Seth Meyers still doesn't have a thing. But he has the potential for a good one. He has the potential to complicate the unfailing friendliness of Jimmy Fallon by peppering in a little bite. Wasn't that, after all, what made Meyers's work on SNL so great? The danger and naughtiness that the weekend allows for and that we all hoped he'd bring over to week nights?

It's fitting that Joe Biden was one of Meyers's first guests, too, because he highlighted the other thing that sets Meyers apart from his new contemporaries: his political comedy acumen. How often have we seen late night hosts eviscerate politicians with low-ball monologue jokes, only to pander and roll out the red carpet for fawning, easy interviews when they visit their shows? Meyers is in a unique position. He's lampooned all of these politicians—quite smartly, too—on SNL. He delivered a spectacular roast at the White House Correspondents Dinner.
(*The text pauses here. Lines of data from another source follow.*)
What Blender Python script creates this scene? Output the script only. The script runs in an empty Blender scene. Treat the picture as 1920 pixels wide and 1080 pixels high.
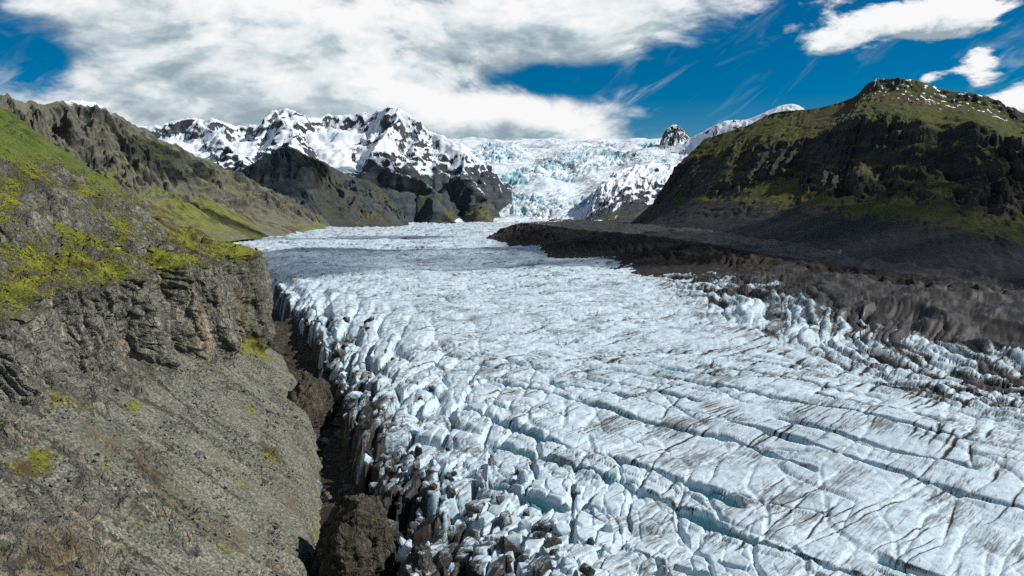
import bpy, bmesh, math, random
import numpy as np
from mathutils import Vector

# ------------------------------------------------------------------ camera, world, sun, exposure
F = 1478.0                      # focal length in photo pixels (photo 1920 x 1080)
CAM_H = 80.0
PITCH = math.atan(140.0 / F)    # eye level lies 140 px above the photo's middle
sc = bpy.context.scene
cam_d = bpy.data.cameras.new('camera'); cam = bpy.data.objects.new('camera', cam_d)
sc.collection.objects.link(cam)
cam.location = (0, 0, CAM_H); cam.rotation_euler = (math.pi / 2 - PITCH, 0, 0)
cam_d.sensor_width = 36.0; cam_d.lens = 36.0 * F / 1920.0
cam_d.clip_start = 1.0; cam_d.clip_end = 60000.0
sc.camera = cam

SUN_AZ = math.radians(92.0)     # clockwise from the view direction (+Y)
SUN_EL = math.radians(42.0)
sc.view_settings.view_transform = 'Standard'
sc.view_settings.look = 'None'
sc.view_settings.exposure = 0.0
sc.view_settings.gamma = 1.0
sc.view_settings.use_curve_mapping = False
sc.cycles.use_denoising = False
sc.cycles.max_bounces = 4
sc.cycles.diffuse_bounces = 2
sc.cycles.use_adaptive_sampling = True
sc.cycles.adaptive_threshold = 0.015
sc.cycles.transparent_max_bounces = 16


class NT:
    """Small helper for writing node trees."""
    def __init__(self, nt):
        self.nt = nt; nt.nodes.clear()
    def n(self, typ, props=None, **ins):
        nd = self.nt.nodes.new(typ)
        for k, v in (props or {}).items(): setattr(nd, k, v)
        for k, v in ins.items():
            key = int(k[1:]) if k[0] == '_' and k[1:].isdigit() else k.replace('_', ' ')
            self.put(nd.inputs[key], v)
        return nd
    def put(self, sock, v):
        if isinstance(v, bpy.types.NodeSocket): self.nt.links.new(v, sock)
        elif isinstance(v, bpy.types.Node): self.nt.links.new(v.outputs[0], sock)
        else: sock.default_value = v
    def m(self, op, a, b=0.0, c=0.0, clamp=False):
        nd = self.n('ShaderNodeMath', {'operation': op, 'use_clamp': clamp}, _0=a, _1=b, _2=c)
        return nd.outputs[0]
    def vm(self, op, a, b=(0, 0, 0)):
        nd = self.n('ShaderNodeVectorMath', {'operation': op}, _0=a, _1=b)
        return nd.outputs[0]
    def noise(self, vec, scale, detail=6.0, rough=0.55, dist=0.0):
        nd = self.n('ShaderNodeTexNoise', None, Vector=vec, Scale=scale, Detail=detail, Roughness=rough, Distortion=dist)
        return nd.outputs[0]
    def ss(self, v, lo, hi, a=0.0, b=1.0):
        nd = self.n('ShaderNodeMapRange', {'interpolation_type': 'SMOOTHSTEP'}, _0=v, _1=lo, _2=hi, _3=a, _4=b)
        return nd.outputs[0]
    def lin(self, v, lo, hi, a=0.0, b=1.0):
        return self.n('ShaderNodeMapRange', None, _0=v, _1=lo, _2=hi, _3=a, _4=b).outputs[0]
    def ramp(self, fac, stops):
        nd = self.n('ShaderNodeValToRGB', None, Fac=fac)
        cr = nd.color_ramp
        while len(cr.elements) < len(stops): cr.elements.new(0.5)
        for e, (p, c) in zip(cr.elements, stops):
            e.position = p; e.color = (*c, 1.0) if len(c) == 3 else c
        return nd.outputs[0]
    def mix(self, fac, a, b, mode='MIX'):
        nd = self.nt.nodes.new('ShaderNodeMix'); nd.data_type = 'RGBA'; nd.blend_type = mode
        self.put(nd.inputs[0], fac)
        for i, v in ((6, a), (7, b)):
            self.put(nd.inputs[i], (*v, 1.0) if isinstance(v, tuple) and len(v) == 3 else v)
        return nd.outputs[2]
    def attr(self, name):
        return self.n('ShaderNodeAttribute', {'attribute_name': name}).outputs['Fac']


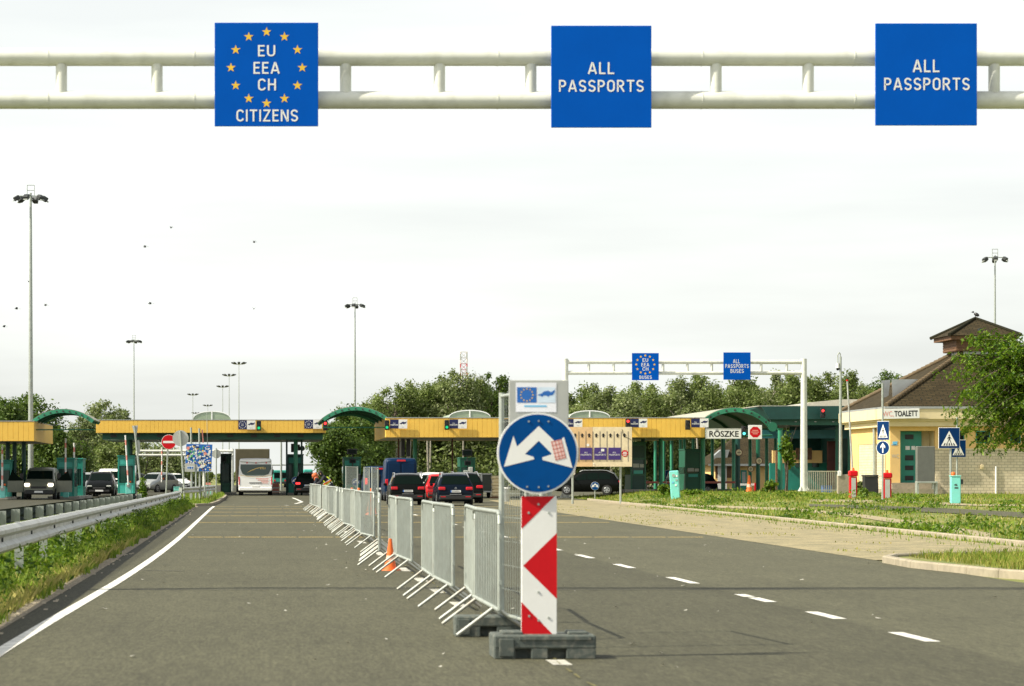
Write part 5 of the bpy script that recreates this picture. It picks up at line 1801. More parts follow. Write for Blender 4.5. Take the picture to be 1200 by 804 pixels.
# green coach and white lorries behind
def box_truck(label, px0, px1, ytop, d, paint, kind='lorry', band=None, rotz=0):
    w = abs(px1 - px0) * d / F
    h = wz(ytop, d)
    t = thing('lorry', label, kind, (wx((px0 + px1) / 2, d), d, 0), rotz, 'lorries and coaches in the far lanes')
    m = MB(); m.bb(-w / 2, w / 2, 0, 7, .55, h, 0, .12); m.build('body', M[paint], t)
    m = MB(); m.bb(-w / 2 * .86, w / 2 * .86, -.03, -.004, h * .55, h * .86); m.build('window', M['glass'], t)
    m = MB(); m.bb(-w / 2 * .9, w / 2 * .9, -.05, .1, .45, .75); m.build('bumper', M['grille'], t)
    for s in (-1, 1):
        m = MB(); m.bb(s * w * .32, s * w * .45, -.03, 0, .8, 1.0); m.build('tail_light', M['tail'], t)
    for y in (1.3, 5.6):
        for s in (-1, 1): wheel(t, s * w / 2 * .96, y, .45, .28)
    return t


box_truck('turquoise coach far beyond the booth right of the bus', 355.5, 366.5, 550, 300, 'tealpale', 'coach')
box_truck('pale teal coach in the gap behind the bus', 320, 336, 551, 330, 'boothteal', 'coach')
box_truck('white lorry far back behind the sticker covered board', 203, 226, 565, 300, 'carwhite')
box_truck('cream lorry far back beneath the distant white frames', 205, 222, 557, 340, 'cream')
t = thing('box_trailer', 'white framed dark box trailer parked right of the dark blue people carrier', 'trailer', gpos(570.5, 166))
w, h = 13 * 166 / F, wz(554.5, 166)
m = MB(); m.bb(-w / 2, w / 2, 0, 3.4, .35, h, 0, .04); m.build('body', M['carwhite'], t)
m = MB(); m.bb(-w / 2 + .07, w / 2 - .06, -.025, -.003, .45, h - .09); m.build('rear_door', mat('grey_green_panel', (.07, .085, .07), .5), t)
for s in (-1, 1): wheel(t, s * w / 2, 1.7, .30)
t = thing('wrapped_pallet', 'tall cream wrapped stack beside the box trailer, left of the round sign', 'wrapped stack', gpos(583.5, 162))
m = MB()
for k_ in range(6):
    m.bb(-.36 + random.uniform(-.03, .03), .36 + random.uniform(-.03, .03), 0, .7, .1 + k_ * .22, .32 + k_ * .22 + .01, 0, .07)
m.build('stack', M['cream'], t)
m = MB(); m.bb(-.45, .45, -.05, .75, 0, .1); m.build('pallet', M['timber'], t)
t = thing('waste_bin', 'small pale grey bin right of the cream wrapped stack', 'bin', gpos(593.5, 140))
m = MB(); m.cyl((0, 0, 0), (0, 0, .72), .17, .2, 14); m.build('body', M['carsilver'], t)
m = MB(); m.cyl((0, 0, .72), (0, 0, .78), .22, .2, 14); m.build('lid', M['white'], t)
# ------------------------------------------------------------------ columns under the wide arch, gauge signs, rails
def column(label, px, d, r, ytop, mm, group):
    g = G(px, d)
    t = thing('column', label, 'column', g, 0, group)
    h = wz(ytop, d) - g.z
    m = MB(); m.cyl((0, 0, 0), (0, 0, h), r, None, 12); m.build('shaft', M[mm], t)
    m = MB(); m.box((0, 0, .03), (r * 4, r * 4, .06), 0, None, .01); m.build('base_plate', M[mm], t)
    m = MB(); m.cyl((0, 0, h - .12), (0, 0, h), r * 1.1, r * 1.5, 12); m.build('head', M[mm], t)
    return t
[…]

He has a history of sending these guys up to their faces, for calling no bullshit in person. There were hints of that guy with that talent Monday night, when Meyers mocked Biden's histrionics at the State of the Union Address. How great would it be if he ramped it up?

The most concerning thing about Meyers's Late Night debut, however, was that its biggest asset was its biggest concern. Amy Poehler was just about the best first guest a new host could ask for. Knowing that, Meyers took full advantage of her. She pretty much co-hosted the second half of his show. Sitting next to Joe Biden, her interjections were the funniest parts of his interview. Her own segment might as well have been on her own show for the epic way she just started riffing and entertaining us all, Meyers not necessary.

Still, Meyers has that nice guy enthusiasm you can't resist; the kind that, even if you are alarmed to see him when or in a way you least expect to—like on weeknights, or with legs—you can't help but want to run into him again. For now, though, that's all we may want: occasional run-ins. Meyers still has a way to go if he wants to make his new weeknight gig must-see daily viewing.